George Soros’ fund eventually extended a $1,300,000 donation to Ayala’s campaign, a tremendous amount of money in a local prosecutor’s race. The money was used effectively to cover the airwaves, both television and radio, with pro-Ayala advertisements. Ashton could not keep up with the flood of money which had swelled the coffers of his rival. The strategy worked, Ayala walked away victorious in one of the largest landslides in recent Orlando memory. In so doing, she also became the first black prosecutor in Florida state history.

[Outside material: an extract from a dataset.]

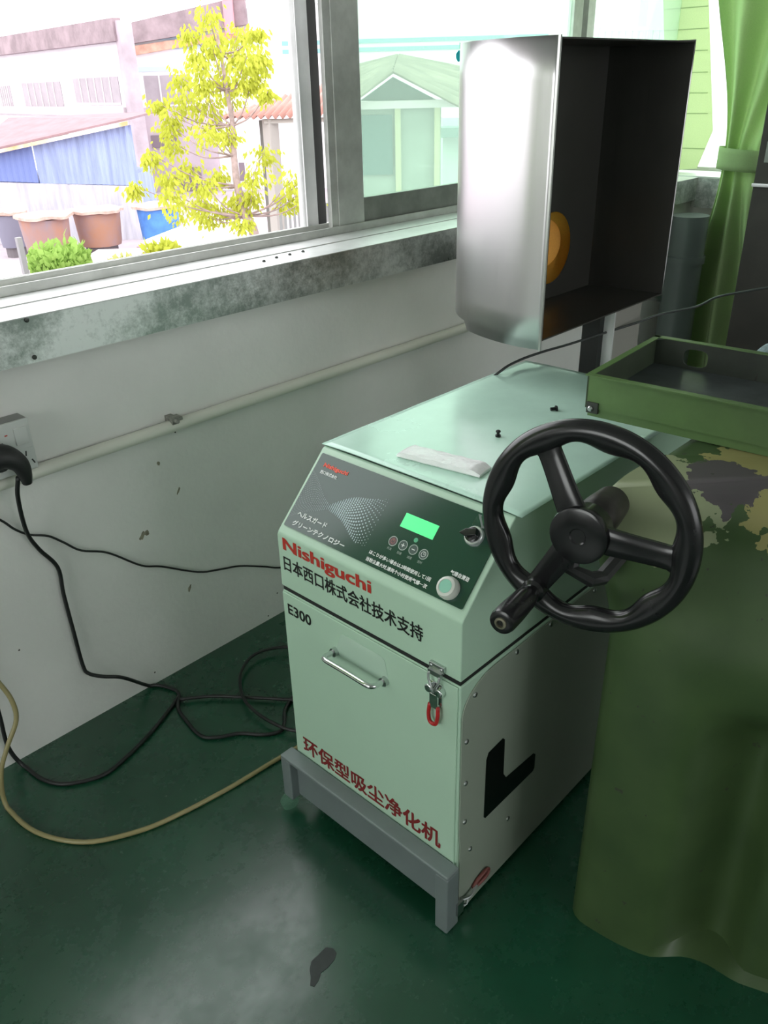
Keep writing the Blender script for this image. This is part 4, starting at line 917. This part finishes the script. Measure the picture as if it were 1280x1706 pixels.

Another similar story unfolded in Mississippi. There, a black man named Scott Colom was running against another conservative opponent, Forrest Allgood. The latter, as in the case with Florida’s Ashton, had accumulated an unseemly record of disproportionate minority convictions. Scott Colom promised to ease his predecessor’s hard-line tactics by diverting more drug offenders to non-jail-based treatment programs and generally keeping non-violent offenders out of jails and prisons. His plan called for reducing even the number of convicts serving time for property crime, instead focusing on more productive restitutive measures.

As in Florida, George Soros swooped in with a large donation, up to $1,000,000 by some estimates. Colom then rode to victory on the heels of a massive television advertisement campaign, defeating the long tenured Allgood. As George Soros continues scoring victories, his opponents, like Ashton and Allgood, must wonder if they’ve gotten in over their heads.